At the beginning of the year (1st year), the opening balance will be nil, $0.
Now, let us assume that the amount deposited in the account is $500.00.
Here,
- Opening Balance = OB
- Deposited Amount = DA
- Rate of Interest = R
- Interest Amount = I
- Closing Balance = CB
So, the interest in 1st year at the 5% will be
(OB + DA)*R
= (0+500)*0.05 equals to $25.00
So, the closing balance of the 1st year will be
(OB+DA+I)
= (0.00+500.00+25.00) equals to $525.00
The deposited amount in column D remains the same throughout the 5 years. But, at the end of the 5th year, the value that will have each year will be added with interest. So, let us calculate this manually first, then we will be using the FV Excel function to get the desired result figured out automatically, thus saving time and effort.
In column C, we have the opening balance each year. In the first year, we have to start opening a balance with a nil account; the amount will be 0$.
In column E, we have the interest payment for each year. For example, an interest rate is 5% in cell C1. So, the interest payment in the first year will be the sum of the opening balance and deposited balance times the interest value.

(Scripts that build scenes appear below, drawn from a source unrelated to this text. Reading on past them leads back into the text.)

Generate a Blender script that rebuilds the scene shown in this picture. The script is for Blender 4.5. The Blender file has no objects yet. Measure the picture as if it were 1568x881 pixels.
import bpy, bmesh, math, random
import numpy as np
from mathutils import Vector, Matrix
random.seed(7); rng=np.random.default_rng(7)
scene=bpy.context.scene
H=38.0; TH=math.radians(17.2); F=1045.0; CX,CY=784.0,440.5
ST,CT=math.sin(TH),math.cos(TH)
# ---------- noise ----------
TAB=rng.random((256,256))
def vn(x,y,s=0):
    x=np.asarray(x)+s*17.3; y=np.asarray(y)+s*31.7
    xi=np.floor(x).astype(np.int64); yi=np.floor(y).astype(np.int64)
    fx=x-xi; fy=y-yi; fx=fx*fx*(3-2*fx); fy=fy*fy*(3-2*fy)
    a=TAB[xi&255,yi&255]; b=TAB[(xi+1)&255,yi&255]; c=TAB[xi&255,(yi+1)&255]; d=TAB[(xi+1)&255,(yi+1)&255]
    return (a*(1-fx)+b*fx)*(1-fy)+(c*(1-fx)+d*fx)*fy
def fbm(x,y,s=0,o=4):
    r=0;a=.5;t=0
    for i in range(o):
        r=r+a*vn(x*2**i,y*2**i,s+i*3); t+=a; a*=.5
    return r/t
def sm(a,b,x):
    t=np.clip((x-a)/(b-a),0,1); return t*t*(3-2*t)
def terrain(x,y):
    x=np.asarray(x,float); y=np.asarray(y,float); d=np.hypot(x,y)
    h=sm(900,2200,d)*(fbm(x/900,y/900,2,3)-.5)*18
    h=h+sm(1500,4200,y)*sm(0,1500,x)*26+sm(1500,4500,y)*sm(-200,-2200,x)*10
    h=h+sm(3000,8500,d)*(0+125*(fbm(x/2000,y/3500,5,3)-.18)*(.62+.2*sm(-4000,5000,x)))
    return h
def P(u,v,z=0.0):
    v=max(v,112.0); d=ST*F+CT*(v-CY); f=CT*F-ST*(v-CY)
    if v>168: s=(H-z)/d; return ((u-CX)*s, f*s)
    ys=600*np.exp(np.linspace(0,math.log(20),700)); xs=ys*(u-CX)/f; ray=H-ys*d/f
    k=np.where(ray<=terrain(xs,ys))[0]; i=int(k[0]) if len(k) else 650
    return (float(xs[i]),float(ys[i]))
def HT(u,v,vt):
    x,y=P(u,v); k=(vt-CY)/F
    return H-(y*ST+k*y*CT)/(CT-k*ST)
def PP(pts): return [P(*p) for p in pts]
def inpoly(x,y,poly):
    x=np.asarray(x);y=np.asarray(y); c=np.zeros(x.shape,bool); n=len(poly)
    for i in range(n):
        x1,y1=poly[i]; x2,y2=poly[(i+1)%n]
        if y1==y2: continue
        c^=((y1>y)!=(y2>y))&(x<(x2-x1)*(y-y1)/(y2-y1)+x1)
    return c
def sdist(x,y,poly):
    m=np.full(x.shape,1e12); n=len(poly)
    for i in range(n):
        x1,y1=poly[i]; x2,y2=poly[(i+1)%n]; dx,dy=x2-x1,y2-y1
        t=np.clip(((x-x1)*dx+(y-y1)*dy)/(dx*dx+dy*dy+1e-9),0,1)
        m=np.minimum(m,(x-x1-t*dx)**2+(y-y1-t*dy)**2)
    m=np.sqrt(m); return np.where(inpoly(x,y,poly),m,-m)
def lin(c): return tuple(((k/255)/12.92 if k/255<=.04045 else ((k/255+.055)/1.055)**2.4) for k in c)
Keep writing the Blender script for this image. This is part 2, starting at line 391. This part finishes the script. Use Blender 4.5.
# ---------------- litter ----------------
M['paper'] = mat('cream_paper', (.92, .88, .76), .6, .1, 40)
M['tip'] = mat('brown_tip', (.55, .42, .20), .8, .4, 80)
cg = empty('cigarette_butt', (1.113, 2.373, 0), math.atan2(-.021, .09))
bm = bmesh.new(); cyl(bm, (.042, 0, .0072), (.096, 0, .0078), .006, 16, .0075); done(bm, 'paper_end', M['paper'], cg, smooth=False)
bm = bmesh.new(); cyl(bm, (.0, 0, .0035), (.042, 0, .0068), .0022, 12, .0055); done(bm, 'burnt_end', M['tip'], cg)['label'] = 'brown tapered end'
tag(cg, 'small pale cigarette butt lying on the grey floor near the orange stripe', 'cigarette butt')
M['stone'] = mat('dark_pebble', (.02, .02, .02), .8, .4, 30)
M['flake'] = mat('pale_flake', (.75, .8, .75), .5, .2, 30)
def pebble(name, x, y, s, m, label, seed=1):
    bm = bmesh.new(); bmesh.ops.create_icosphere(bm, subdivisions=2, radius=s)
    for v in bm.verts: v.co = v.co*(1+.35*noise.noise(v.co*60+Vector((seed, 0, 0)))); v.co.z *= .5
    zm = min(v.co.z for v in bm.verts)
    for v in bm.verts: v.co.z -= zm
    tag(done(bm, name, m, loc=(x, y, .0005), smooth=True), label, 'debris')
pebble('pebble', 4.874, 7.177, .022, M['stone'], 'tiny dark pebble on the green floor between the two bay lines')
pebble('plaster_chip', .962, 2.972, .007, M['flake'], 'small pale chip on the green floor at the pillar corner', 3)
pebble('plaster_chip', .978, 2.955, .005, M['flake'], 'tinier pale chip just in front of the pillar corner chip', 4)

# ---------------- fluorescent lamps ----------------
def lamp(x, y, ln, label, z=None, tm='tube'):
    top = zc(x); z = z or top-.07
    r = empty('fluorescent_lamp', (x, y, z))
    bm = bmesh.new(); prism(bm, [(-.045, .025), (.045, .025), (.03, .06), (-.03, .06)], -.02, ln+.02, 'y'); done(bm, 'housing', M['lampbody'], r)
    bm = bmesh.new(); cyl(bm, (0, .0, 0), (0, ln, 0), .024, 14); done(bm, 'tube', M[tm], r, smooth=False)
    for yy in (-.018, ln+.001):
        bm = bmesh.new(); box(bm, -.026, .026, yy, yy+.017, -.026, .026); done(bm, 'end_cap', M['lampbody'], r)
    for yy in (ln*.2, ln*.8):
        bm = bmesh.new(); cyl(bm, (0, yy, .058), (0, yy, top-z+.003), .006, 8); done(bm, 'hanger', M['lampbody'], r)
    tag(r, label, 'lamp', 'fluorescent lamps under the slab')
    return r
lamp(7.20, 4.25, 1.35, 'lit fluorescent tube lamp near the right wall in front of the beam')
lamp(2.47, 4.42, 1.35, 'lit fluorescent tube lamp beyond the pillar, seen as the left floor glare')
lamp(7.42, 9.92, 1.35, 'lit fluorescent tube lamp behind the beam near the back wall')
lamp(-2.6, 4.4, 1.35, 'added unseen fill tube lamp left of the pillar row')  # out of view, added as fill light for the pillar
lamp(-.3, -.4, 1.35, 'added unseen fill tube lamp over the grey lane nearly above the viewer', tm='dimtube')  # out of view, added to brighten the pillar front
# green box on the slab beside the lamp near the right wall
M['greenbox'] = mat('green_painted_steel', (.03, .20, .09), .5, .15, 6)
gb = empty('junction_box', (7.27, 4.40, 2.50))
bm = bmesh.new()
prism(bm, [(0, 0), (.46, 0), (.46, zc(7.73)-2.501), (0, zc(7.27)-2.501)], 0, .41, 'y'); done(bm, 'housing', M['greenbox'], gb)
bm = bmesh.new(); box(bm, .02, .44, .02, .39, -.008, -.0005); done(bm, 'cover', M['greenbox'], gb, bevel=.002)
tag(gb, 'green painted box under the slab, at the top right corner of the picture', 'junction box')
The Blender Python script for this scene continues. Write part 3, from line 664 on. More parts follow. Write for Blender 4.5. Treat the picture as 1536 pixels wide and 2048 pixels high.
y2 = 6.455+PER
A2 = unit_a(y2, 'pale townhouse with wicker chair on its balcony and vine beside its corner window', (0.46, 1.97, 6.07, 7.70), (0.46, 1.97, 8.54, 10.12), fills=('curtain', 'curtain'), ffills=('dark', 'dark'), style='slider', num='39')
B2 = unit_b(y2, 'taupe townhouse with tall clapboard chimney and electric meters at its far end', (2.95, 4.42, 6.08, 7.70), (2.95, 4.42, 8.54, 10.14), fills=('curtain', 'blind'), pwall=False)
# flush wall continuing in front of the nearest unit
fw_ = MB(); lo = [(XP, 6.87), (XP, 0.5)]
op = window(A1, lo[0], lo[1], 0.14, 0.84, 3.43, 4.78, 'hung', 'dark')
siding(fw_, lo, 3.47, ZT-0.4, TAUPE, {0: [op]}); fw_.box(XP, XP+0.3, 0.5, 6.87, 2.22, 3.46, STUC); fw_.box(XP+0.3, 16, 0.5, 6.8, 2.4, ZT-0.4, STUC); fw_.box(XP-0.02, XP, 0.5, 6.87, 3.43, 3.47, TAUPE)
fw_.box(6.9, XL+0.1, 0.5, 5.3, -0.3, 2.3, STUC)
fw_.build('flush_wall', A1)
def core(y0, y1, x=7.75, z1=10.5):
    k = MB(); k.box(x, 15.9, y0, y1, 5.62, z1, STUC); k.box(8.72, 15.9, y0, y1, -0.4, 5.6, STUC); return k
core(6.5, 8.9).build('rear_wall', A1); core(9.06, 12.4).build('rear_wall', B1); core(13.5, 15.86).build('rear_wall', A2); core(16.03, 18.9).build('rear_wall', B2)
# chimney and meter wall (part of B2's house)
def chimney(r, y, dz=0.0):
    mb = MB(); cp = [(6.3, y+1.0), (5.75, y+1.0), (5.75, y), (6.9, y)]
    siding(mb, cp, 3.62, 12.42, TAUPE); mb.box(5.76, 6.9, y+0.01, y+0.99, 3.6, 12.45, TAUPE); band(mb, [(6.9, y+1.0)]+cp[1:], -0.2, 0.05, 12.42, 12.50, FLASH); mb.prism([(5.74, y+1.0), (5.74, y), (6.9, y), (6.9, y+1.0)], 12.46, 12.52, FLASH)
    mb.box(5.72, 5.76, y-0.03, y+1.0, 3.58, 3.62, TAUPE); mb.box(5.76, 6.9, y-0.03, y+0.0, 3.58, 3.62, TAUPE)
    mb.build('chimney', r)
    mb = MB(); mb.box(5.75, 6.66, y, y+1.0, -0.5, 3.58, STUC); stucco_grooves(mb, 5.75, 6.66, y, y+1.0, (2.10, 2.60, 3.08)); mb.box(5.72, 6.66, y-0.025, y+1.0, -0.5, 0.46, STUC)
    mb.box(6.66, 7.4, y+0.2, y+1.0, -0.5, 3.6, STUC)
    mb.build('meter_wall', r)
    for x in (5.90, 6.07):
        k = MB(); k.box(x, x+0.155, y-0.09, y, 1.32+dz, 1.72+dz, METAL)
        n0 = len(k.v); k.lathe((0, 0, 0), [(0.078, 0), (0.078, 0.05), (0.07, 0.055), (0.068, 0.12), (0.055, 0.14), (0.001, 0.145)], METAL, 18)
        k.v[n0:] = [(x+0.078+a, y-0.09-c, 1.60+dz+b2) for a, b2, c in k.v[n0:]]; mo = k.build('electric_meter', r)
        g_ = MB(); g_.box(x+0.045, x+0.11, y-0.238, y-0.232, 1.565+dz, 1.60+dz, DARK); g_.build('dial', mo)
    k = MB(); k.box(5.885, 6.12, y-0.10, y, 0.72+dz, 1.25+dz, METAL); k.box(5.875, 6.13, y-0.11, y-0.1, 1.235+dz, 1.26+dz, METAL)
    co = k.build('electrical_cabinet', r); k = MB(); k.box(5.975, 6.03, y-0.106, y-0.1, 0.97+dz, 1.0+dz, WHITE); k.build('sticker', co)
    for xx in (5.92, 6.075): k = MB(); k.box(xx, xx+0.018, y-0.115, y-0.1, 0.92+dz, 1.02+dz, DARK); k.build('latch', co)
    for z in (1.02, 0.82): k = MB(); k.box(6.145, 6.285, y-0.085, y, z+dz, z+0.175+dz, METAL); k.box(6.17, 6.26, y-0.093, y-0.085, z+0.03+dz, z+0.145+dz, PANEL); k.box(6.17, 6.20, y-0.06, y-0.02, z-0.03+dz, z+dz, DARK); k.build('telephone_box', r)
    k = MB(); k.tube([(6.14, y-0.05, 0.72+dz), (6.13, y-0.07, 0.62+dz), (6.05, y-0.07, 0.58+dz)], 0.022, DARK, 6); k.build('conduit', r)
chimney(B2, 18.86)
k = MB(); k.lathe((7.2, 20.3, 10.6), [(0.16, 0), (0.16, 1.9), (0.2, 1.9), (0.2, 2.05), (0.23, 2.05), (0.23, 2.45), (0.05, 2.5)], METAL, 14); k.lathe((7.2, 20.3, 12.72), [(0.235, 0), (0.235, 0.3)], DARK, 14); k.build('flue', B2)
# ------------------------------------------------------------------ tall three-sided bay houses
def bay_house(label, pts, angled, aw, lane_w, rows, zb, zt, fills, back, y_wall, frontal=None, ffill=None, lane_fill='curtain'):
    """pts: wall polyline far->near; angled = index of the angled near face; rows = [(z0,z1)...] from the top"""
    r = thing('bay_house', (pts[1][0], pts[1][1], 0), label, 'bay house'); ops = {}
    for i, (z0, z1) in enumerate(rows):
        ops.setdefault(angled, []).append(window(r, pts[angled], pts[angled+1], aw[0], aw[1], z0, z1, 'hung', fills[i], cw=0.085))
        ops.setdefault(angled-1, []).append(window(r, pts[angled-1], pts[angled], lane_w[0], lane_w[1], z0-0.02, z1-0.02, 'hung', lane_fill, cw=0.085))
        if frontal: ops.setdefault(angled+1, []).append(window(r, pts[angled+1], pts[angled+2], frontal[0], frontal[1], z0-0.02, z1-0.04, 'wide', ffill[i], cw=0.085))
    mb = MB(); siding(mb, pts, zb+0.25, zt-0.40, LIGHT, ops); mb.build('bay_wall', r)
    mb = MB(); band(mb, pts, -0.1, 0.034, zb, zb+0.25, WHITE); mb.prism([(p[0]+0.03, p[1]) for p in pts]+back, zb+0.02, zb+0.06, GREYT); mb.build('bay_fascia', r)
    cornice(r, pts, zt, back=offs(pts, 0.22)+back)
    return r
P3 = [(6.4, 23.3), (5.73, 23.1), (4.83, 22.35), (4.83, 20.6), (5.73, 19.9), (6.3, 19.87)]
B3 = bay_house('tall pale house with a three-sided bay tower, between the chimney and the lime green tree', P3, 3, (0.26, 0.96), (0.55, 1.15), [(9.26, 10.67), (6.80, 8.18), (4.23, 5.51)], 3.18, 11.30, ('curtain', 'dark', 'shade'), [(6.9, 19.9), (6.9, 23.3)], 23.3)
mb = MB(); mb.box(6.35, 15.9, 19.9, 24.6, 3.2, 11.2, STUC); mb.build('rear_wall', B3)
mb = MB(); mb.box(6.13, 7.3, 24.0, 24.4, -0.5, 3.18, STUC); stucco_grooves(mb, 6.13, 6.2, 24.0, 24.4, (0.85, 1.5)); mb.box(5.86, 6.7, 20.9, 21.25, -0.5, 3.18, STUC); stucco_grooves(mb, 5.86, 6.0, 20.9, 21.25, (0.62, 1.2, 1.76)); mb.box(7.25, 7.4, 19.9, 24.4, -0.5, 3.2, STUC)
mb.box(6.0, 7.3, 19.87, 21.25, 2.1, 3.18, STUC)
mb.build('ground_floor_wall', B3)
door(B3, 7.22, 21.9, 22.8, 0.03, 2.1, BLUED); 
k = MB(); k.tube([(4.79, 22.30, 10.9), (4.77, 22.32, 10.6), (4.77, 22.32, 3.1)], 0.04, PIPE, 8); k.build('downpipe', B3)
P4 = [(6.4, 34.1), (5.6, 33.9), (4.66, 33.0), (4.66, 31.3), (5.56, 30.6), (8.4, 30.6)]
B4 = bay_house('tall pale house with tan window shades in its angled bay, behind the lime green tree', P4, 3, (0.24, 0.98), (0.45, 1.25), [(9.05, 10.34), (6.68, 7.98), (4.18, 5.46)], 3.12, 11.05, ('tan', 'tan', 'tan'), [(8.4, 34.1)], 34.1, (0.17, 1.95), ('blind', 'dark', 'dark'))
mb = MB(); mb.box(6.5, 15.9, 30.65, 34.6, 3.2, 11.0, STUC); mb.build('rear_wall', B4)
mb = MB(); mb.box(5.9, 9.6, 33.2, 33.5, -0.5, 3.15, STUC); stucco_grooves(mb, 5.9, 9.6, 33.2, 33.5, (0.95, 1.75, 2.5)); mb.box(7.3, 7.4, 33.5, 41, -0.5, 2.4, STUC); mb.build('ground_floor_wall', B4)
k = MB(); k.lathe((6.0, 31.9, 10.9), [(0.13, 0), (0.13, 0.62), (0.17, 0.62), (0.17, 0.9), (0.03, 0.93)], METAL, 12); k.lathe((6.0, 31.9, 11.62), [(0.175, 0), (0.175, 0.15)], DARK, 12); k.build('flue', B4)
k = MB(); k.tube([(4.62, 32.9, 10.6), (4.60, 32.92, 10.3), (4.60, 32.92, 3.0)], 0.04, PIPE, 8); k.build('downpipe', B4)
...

So, in the first year, we received the interest value amount of $25.00. Then, finally, the closing balance in column F will be calculated as the sum of all the balances that the sum of the opening balance, deposited amount, and the interest amount.
So, $525.00 will be the opening balance for the next year, the second year.
Again, we are receiving a deposit of $500.00 in the second year. Similarly, the interest is calculated in the same manner.
So, at the end of the 5th year, calculating it the same way, we get the final future value amount, which is $2900.96.
Now, this can be directly calculated using the FV function in Excel. When,
- rate = 5%
- nper = 5 years
- pmt = deposited amount each year ($500.00)
- pv = 0 (at the start of Year 1)
- type = 0 and 1 ( 0 means payment received at the end of the period, 1 payment received at the beginning of the period)
So, according to the FV formula, it will calculate the FV in Excel as:
=fv(rate,nper,pmt,[pv],[type])
Here, the type is 1 because we receive the payment at the start of each period. The fv value calculated using the future value function is within the red parenthesis that denotes the negative value. It is usually negative because, in the end, the bank pays out the amount. Thus, it signifies the outflow and inflow of the amount.